Late last year, Phoenix experienced its first cartel beheading. Only last week cartel gunmen used a grenade launcher to hit a bus carrying employees of a U.S. toymaker in the northern Mexico city of Monterrey.

“We’re concerned with the increasing threat that the border is more insecure than it has ever been,” said Steven McCraw, director of the Texas Department of Public Safety, indirectly referencing Homeland Security Secretary Janet Napolitano’s March statement that border security was “better than ever.”

On Wednesday, May 11, McCraw; Arizona Attorney General Tom Horne; Zapata County, TX, Sheriff Sigifredo Gonzalez; and McAllen, TX, Police Chief Victor Rodriguez told a congressional panel that the border isn’t safe. They also said they worried about drug cartel violence that has already spilled over into the U.S.

“There are hit squad members of the cartels living in Texas,” McCraw said. “To say there isn’t violence and concern … cartels are using their own spike strips when they’re pursued in high-speed chases.”

The law enforcement officials were witnesses at a hearing of the U.S. House Homeland Security Committee’s Investigations and Management Subcommittee. The hearing was titled “On the Border and in the Line of Fire: U.S. Law Enforcement, Homeland Security and Drug Cartel Violence.”

Gonzalez said his Texas county hasn’t seen much change for the positive when it comes to border violence.

“It’s not more secure than it has ever been,” Gonzalez said. “It’s getting more violent; smugglers are getting more brazen. They are getting orders to confront us. … We’re doing, unfortunately, the job of the federal government.”

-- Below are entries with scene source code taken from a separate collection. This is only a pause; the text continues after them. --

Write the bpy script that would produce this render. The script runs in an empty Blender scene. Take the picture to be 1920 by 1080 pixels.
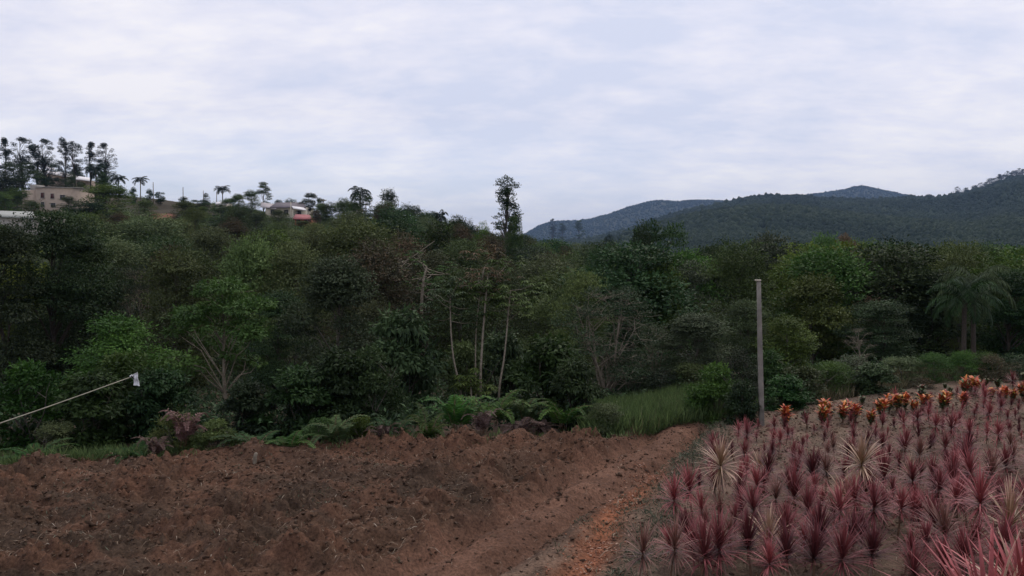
import bpy, math, random
import numpy as np
from mathutils import Vector
R = math.radians
C = bpy.context.scene.collection
scn = bpy.context.scene
rng = np.random.default_rng(7)
random.seed(7)

# ------------------------------------------------------------------ camera
CAM_H = 3.6
F = 1507.0
PITCH = math.atan(70 / F)
cam = bpy.data.objects.new('camera', bpy.data.cameras.new('camera'))
C.objects.link(cam)
cam.location = (0, 0, CAM_H)
cam.rotation_euler = (R(90) - PITCH, 0, 0)
cam.data.sensor_width = 36
cam.data.lens = 36 * F / 1920
cam.data.clip_start = 0.1
cam.data.clip_end = 20000
scn.camera = cam

# ------------------------------------------------------------------ world
SUN_EL, SUN_AZ = 52, 35          # azimuth measured clockwise from +Y
world = bpy.data.worlds.new('World')
scn.world = world
world.use_nodes = True
nt = world.node_tree
nt.nodes.clear()
def N(t, **kw):
    n = nt.nodes.new(t)
    for k, v in kw.items():
        setattr(n, k, v)
    return n
def Lk(a, b): nt.links.new(a, b)
sky = N('ShaderNodeTexSky', sky_type='NISHITA', sun_disc=False)
sky.sun_elevation = R(SUN_EL); sky.sun_rotation = R(SUN_AZ)
sky.air_density = 1.2; sky.dust_density = 1.5
tc = N('ShaderNodeTexCoord')
sep = N('ShaderNodeSeparateXYZ'); Lk(tc.outputs['Generated'], sep.inputs[0])
def M(op, a, b=None, c=None):
    n = N('ShaderNodeMath', operation=op)
    for i, v in enumerate((a, b, c)):
        if v is None: continue
        if isinstance(v, (int, float)): n.inputs[i].default_value = v
        else: Lk(v, n.inputs[i])
    return n.outputs[0]
zz = M('ADD', M('MAXIMUM', sep.outputs[2], 0.0), 0.24)
cx = M('DIVIDE', sep.outputs[0], zz)
cy = M('DIVIDE', sep.outputs[1], zz)
cmb = N('ShaderNodeCombineXYZ')
Lk(cx, cmb.inputs[0]); Lk(cy, cmb.inputs[1])
def noise(scale, detail, rough, off, dist=0.0, sx=1.0, sy=1.0):
    mp = N('ShaderNodeMapping'); Lk(cmb.outputs[0], mp.inputs[0])
    mp.inputs['Location'].default_value = off
    mp.inputs['Scale'].default_value = (sx, sy, 1)
    mp.inputs['Rotation'].default_value = (0, 0, R(12))
    n = N('ShaderNodeTexNoise'); Lk(mp.outputs[0], n.inputs['Vector'])
    n.inputs['Scale'].default_value = scale
    n.inputs['Detail'].default_value = detail
    n.inputs['Roughness'].default_value = rough
    n.inputs['Distortion'].default_value = dist
    return n.outputs['Fac']
n1 = noise(0.9, 6, 0.55, (3.1, 1.7, 0), 0.1)
n2 = noise(3.6, 8, 0.6, (7.3, 4.2, 0), 0.15, 0.85, 1.25)
n3 = noise(0.35, 2, 0.5, (1.3, 9.2, 0))
cl = M('ADD', M('ADD', M('MULTIPLY', n1, 0.36), M('MULTIPLY', n2, 0.50)), M('MULTIPLY', n3, 0.14))
ramp = N('ShaderNodeValToRGB'); Lk(cl, ramp.inputs[0])
cr = ramp.color_ramp
cr.elements[0].position = 0.41; cr.elements[0].color = (0.75, 0.78, 0.94, 1)
cr.elements[1].position = 0.60; cr.elements[1].color = (1.05, 1.01, 1.04, 1)
e = cr.elements.new(0.50); e.color = (0.89, 0.88, 0.99, 1)
bg_c = N('ShaderNodeBackground'); Lk(ramp.outputs[0], bg_c.inputs[0]); bg_c.inputs[1].default_value = 1.0
bg_s = N('ShaderNodeBackground'); Lk(sky.outputs[0], bg_s.inputs[0]); bg_s.inputs[1].default_value = 0.15
# clear gap low over the left-hand ridge: the cloud deck thins out there
low = N('ShaderNodeMapRange'); Lk(sep.outputs[2], low.inputs[0])
low.inputs[1].default_value = 0.16; low.inputs[2].default_value = 0.0
low.inputs[3].default_value = 0.0; low.inputs[4].default_value = 1.0
side = N('ShaderNodeMapRange'); Lk(sep.outputs[0], side.inputs[0])
side.inputs[1].default_value = 0.32; side.inputs[2].default_value = -0.25
side.inputs[3].default_value = 0.15; side.inputs[4].default_value = 1.0
gap = M('MULTIPLY', M('MULTIPLY', low.outputs[0], side.outputs[0]), M('MULTIPLY_ADD', n2, -1.2, 1.25))
lift = M('MULTIPLY_ADD', M('MULTIPLY', low.outputs[0], side.outputs[0]), 0.28, 1.0)
Lk(lift, bg_c.inputs[1])
gap = M('ADD', M('MULTIPLY', gap, 0.6), 0.06)
mix = N('ShaderNodeMixShader')
Lk(gap, mix.inputs[0]); Lk(bg_c.outputs[0], mix.inputs[1]); Lk(bg_s.outputs[0], mix.inputs[2])
wo = N('ShaderNodeOutputWorld'); Lk(mix.outputs[0], wo.inputs[0])

sun = bpy.data.objects.new('sun', bpy.data.lights.new('sun', 'SUN'))
C.objects.link(sun)
sun.data.energy = 1.2; sun.data.angle = R(25); sun.data.color = (1, 0.90, 0.78)
sd = Vector((math.sin(R(SUN_AZ)) * math.cos(R(SUN_EL)), math.cos(R(SUN_AZ)) * math.cos(R(SUN_EL)), math.sin(R(SUN_EL))))
sun.rotation_euler = sd.to_track_quat('Z', 'Y').to_euler()
scn.view_settings.view_transform = 'Standard'
scn.view_settings.look = 'None'
scn.view_settings.exposure = 0.0
scn.view_settings.gamma = 1
try:
    scn.cycles.max_bounces = 6
    scn.cycles.volume_bounces = 0
except Exception: pass

# ------------------------------------------------------------------ helpers
def at(px, py, D):
    """world point on the ray through picture point (px,py), D metres away along +Y"""
    x, y, z = (px - 960) / F, -(py - 540) / F, 1.0
    cy_, sy_ = math.cos(PITCH), math.sin(PITCH)
    fy = z * cy_ + y * sy_
    fz = -z * sy_ + y * cy_
    t = D / fy
    return Vector((x * t, D, CAM_H + fz * t))
def ground_at(px, py, z=0.0):
    a = at(px, py, 1.0)
    t = (z - CAM_H) / (a.z - CAM_H)
    return Vector((a.x * t, t, z))
def project(p):
    cy_, sy_ = math.cos(PITCH), math.sin(PITCH)
    y, z = p[1], p[2] - CAM_H
    f = y * cy_ - z * sy_
    u = y * sy_ + z * cy_
    return 960 + F * p[0] / f, 540 - F * u / f

def _h(ix, iy, s):
    n = (ix * 374761393 + iy * 668265263 + s * 974634777) & 0xffffffff
    n = ((n ^ (n >> 13)) * 1274126177) & 0xffffffff
    return ((n ^ (n >> 16)) & 0xffffff) / float(0xffffff)
def vnoise(x, y, s=0):
    x = np.asarray(x, float); y = np.asarray(y, float)
    ix = np.floor(x).astype(np.int64); iy = np.floor(y).astype(np.int64)
    fx = x - ix; fy = y - iy
    fx = fx * fx * (3 - 2 * fx); fy = fy * fy * (3 - 2 * fy)
    a = _h(ix, iy, s); b = _h(ix + 1, iy, s); c = _h(ix, iy + 1, s); d = _h(ix + 1, iy + 1, s)
    return (a * (1 - fx) + b * fx) * (1 - fy) + (c * (1 - fx) + d * fx) * fy
def fbm(x, y, o=4, s=0, g=0.5):
    t = 0; a = 1; n = 0
    for i in range(o):
        t = t + a * vnoise(x * 2 ** i + 17.3 * i, y * 2 ** i - 9.1 * i, s + i); n += a; a *= g
    return t / n
def worley(x, y, s=0):
    ix = np.floor(x).astype(np.int64); iy = np.floor(y).astype(np.int64)
    best = np.full(x.shape, 9.0); idv = np.zeros(x.shape)
    for dx in (-1, 0, 1):
        for dy in (-1, 0, 1):
            jx = ix + dx; jy = iy + dy
            px = jx + _h(jx, jy, s); py = jy + _h(jx, jy, s + 5)
            d = np.hypot(px - x, py - y)
            m = d < best
            best = np.where(m, d, best); idv = np.where(m, _h(jx, jy, s + 9), idv)
    return best, idv
def sstep(a, b, x):
    t = np.clip((x - a) / (b - a), 0, 1); return t * t * (3 - 2 * t)

def build(name, V, F4=None, F3=None, mat=None, parent=None, smooth=False, tint4=None, tint3=None, col=None, loc=None):
    V = np.asarray(V, np.float32).reshape(-1, 3)
    me = bpy.data.meshes.new(name)
    me.vertices.add(len(V)); me.vertices.foreach_set('co', V.ravel())
    parts = []; tot = []; tt = []
    if F4 is not None and len(F4):
        parts.append(np.asarray(F4, np.int32).ravel()); tot.append(np.full(len(F4), 4, np.int32))
        if tint4 is not None: tt.append(tint4)
    if F3 is not None and len(F3):
        parts.append(np.asarray(F3, np.int32).ravel()); tot.append(np.full(len(F3), 3, np.int32))
        if tint3 is not None: tt.append(tint3)
    loops = np.concatenate(parts); tot = np.concatenate(tot)
    st = np.concatenate(([0], np.cumsum(tot)[:-1])).astype(np.int32)
    me.loops.add(len(loops)); me.loops.foreach_set('vertex_index', loops)
    me.polygons.add(len(tot)); me.polygons.foreach_set('loop_start', st); me.polygons.foreach_set('loop_total', tot)
    if smooth: me.polygons.foreach_set('use_smooth', np.ones(len(tot), bool))
    me.update(calc_edges=True)
    if tt:
        a = me.attributes.new('tint', 'FLOAT', 'FACE'); a.data.foreach_set('value', np.concatenate(tt).astype(np.float32))
    if col is not None:
        a = me.attributes.new('col', 'FLOAT_COLOR', 'POINT')
        cc = np.ones((len(V), 4), np.float32); cc[:, :3] = col
        a.data.foreach_set('color', cc.ravel())
    if mat: me.materials.append(mat)
    o = bpy.data.objects.new(name, me); C.objects.link(o)
    if parent: o.parent = parent
    if loc is not None: o.location = loc
    return o
def empty(name, loc=(0, 0, 0), rz=0.0):
    o = bpy.data.objects.new(name, None); C.objects.link(o)
    o.location = loc; o.rotation_euler = (0, 0, rz); o.empty_display_size = 0.2
    return o
def tag(o, label=None, cat=None, group=None, kind=None):
    if label: o['label'] = label
    if cat: o['category'] = cat
    if group: o['group'] = group
    if kind: o['kind'] = kind
    return o
def copy_tree(src):
    c = src.copy(); C.objects.link(c)
    for ch in list(src.children):
        d = ch.copy(); C.objects.link(d); d.parent = c
        for g in list(ch.children):
            e_ = g.copy(); C.objects.link(e_); e_.parent = d
    return c

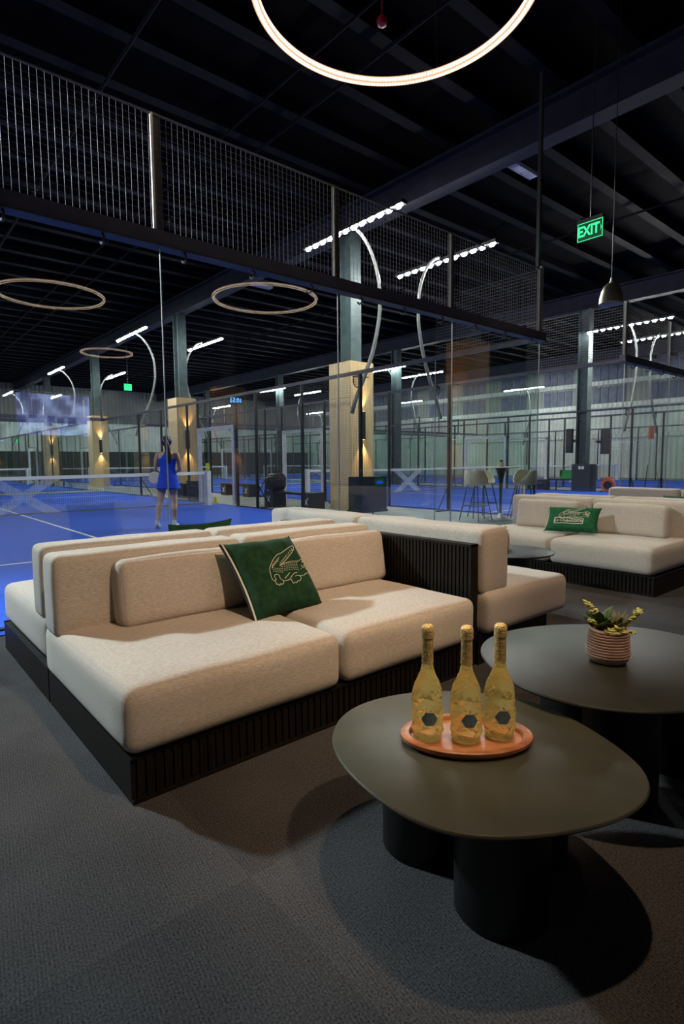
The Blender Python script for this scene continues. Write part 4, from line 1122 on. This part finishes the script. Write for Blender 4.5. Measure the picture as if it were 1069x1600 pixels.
# legs : left one steps out
def leg_(hip, knee, ank, toe):
    B.tube([hip, ((hip[0]+knee[0])/2,(hip[1]+knee[1])/2-.01,(hip[2]+knee[2])/2), knee], [.090,.074,.053], 14)
    k_ = Vector(knee); a = Vector(ank); B.tube([k_, k_+(a-k_)*.3+Vector((0,-.022,0)), k_+(a-k_)*.65, a], [.054,.056,.040,.032], 14)
    B.tube([a, a+(Vector(toe)-a)*.5, toe], [.034,.036,.03], 10)
leg_((-.085,0,.86),(-.165,.02,.47),(-.205,-.05,.10),(-.225,.08,.055))
leg_((.08,0,.86),(.095,.015,.47),(.090,.0,.09),(.095,.14,.035))
body = part('body', B, 'skin', pl_, True)
rm = body.modifiers.new('remesh','REMESH'); rm.mode = 'VOXEL'; rm.voxel_size = .0075; rm.use_smooth_shade = True
sm_ = body.modifiers.new('smooth','SMOOTH'); sm_.iterations = 4; sm_.factor = .5
D = MB()
loft(D, [((0,0,.725),.215,.175),((0,0,.78),.205,.165),((0,0,.86),.185,.145),((0,0,.94),.172,.125),((0,.0,1.03),.138,.103),((0,.0,1.09),.132,.097),((0,0,1.17),.146,.107),((0,0,1.25),.160,.110),((0,.0,1.30),.125,.107),((0,0,1.36),.075,.088),((0,0,1.39),.065,.075)], 28)
for i, v in enumerate(D.v):
    if v[2] < .9:
        a = math.atan2(v[1], v[0]); g_ = 1+.05*math.sin(a*9)*(.9-v[2])/.17; D.v[i] = (v[0]*g_, v[1]*g_, v[2])
part('dress', D, 'dress', pl_, True)
sk = MB(); 
for i in range(28):
    a, b = D.v[i], D.v[(i+1)%28]; sk.add([(a[0]*1.005,a[1]*1.005,a[2]-.006),(b[0]*1.005,b[1]*1.005,b[2]-.006),(b[0]*1.005,b[1]*1.005,b[2]+.012),(a[0]*1.005,a[1]*1.005,a[2]+.012)], [(0,1,2,3)])
part('hem_band', sk, 'dressd', pl_)
H = MB()
loft(H, [((0,-.015,1.50),.060,.065),((0,-.012,1.54),.080,.090),((0,-.005,1.59),.084,.098),((0,0,1.63),.078,.092),((0,.0,1.665),.055,.066),((0,0,1.682),.022,.03)], 18)
H.tube([(.0,-.09,1.60),(.02,-.14,1.58),(.04,-.155,1.50),(.055,-.15,1.40),(.065,-.145,1.30),(.070,-.14,1.21),(.072,-.135,1.16)], [.032,.044,.046,.048,.044,.032,.008], 12)
part('hair', H, 'hair', pl_, True)
part('sun_visor', MB().tube([(0.088*math.cos(a), -.005+.100*math.sin(a), 1.585) for a in [2*PI*i/24 for i in range(25)]], .012, 6), 'dressd', pl_, True)
for (ax, ay, az), (tx, ty_, tz), lab in (((-.205,-.075,.045),(-.235,.12,.030),''), ((.09,-.035,.035),(.10,.17,.030),'')):
    S_ = MB(); d = Vector((tx-ax,ty_-ay,0)).normalized()
    S_.tube([(ax,ay,az+.012),(ax+d.x*.08,ay+d.y*.08,az+.015),(ax+d.x*.19,ay+d.y*.19,tz+.004),(ax+d.x*.225,ay+d.y*.225,tz-.002)], [.036,.046,.042,.022], 12)
    S_.tube([(ax,ay,az+.03),(ax+.0,ay+.02,az+.11)], [.038,.040], 12)
    so = part('shoe', S_, 'shoe', pl_, True)
    part('sole', MB().tube([(ax,ay,az-.012),(ax+d.x*.1,ay+d.y*.1,az-.014),(ax+d.x*.21,ay+d.y*.21,tz-.012)], [.030,.036,.028], 8), 'sole', so, True)
# racket held in the left hand
t = thing('padel_racket', 'cream padel racket held low in front of the person in blue', 'racket', (0,0,0))
t.rotation_euler = (0,0,-math.radians(38)); t.location = (4.27,9.89,0)
hd = MB(); n_ = 24; o_ = [(.10*math.cos(2*PI*i/n_), .11*math.sin(2*PI*i/n_)) for i in range(n_)]
hd.add([(x-.31,.20,z+.93) for x,z in o_]+[(x-.31,.235,z+.93) for x,z in o_], [tuple(range(n_)), tuple(reversed(range(n_,2*n_)))]+[(i,n_+i,n_+(i+1)%n_,(i+1)%n_) for i in range(n_)])
part('head', hd, 'racket', t); part('grip', MB().tube([(-.25,.22,.99),(-.14,.27,1.10)], .016, 10), 'whitemetal', t, True)
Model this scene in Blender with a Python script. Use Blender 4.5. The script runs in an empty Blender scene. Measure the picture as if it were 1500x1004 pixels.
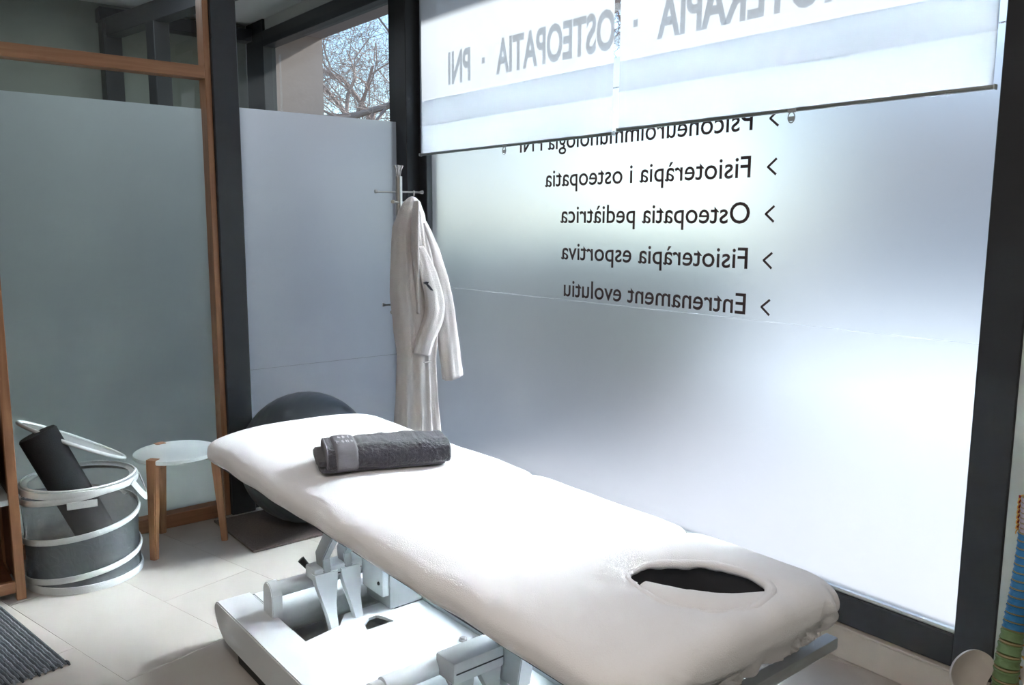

Rep. Michael McCaul, R-TX, who chaired the hearing and acknowledged that Mexican cartels are in the U.S., asked: “At what point will the cartels cause violence here?”

Earlier this spring, McCaul proposed a bill that would formally name six Mexican drug cartels “terrorist organizations.”

“I don’t think we’re getting an accurate assessment here,” McCall said. “This administration is not giving the American people a complete picture of security on our border with Mexico. It is not ‘better now than it has ever been’ and the data on spillover crimes and violence is deceiving and underreported. Our state and local law enforcement on the front lines need help. Their firsthand accounts tell the real story of how we are outmanned, overpowered, and in danger of losing control of our own communities to narco-terrorists.”

McCaul said those who say the border is safer now point to an FBI study that shows some statistical crime categories as decreasing.

The same study, however, omits kidnappings, extortions and violence between traffickers.

“All I want is the truth, because if we’re excluding extortions, kidnappings and violence between traffickers, I don’t think we’re getting an accurate picture here,” McCaul said. “The stats aren’t honest.”

Rodriguez, the McAllen, TX police chief, said DHS statements about the border being safe haven’t rung true in his town, which borders Progresso, Mexico.

“I’m afraid that the basis for those statements – less border apprehensions – was determined to mean we’re bringing this under control,” Rodriguez said, “and that’s just not reliable.”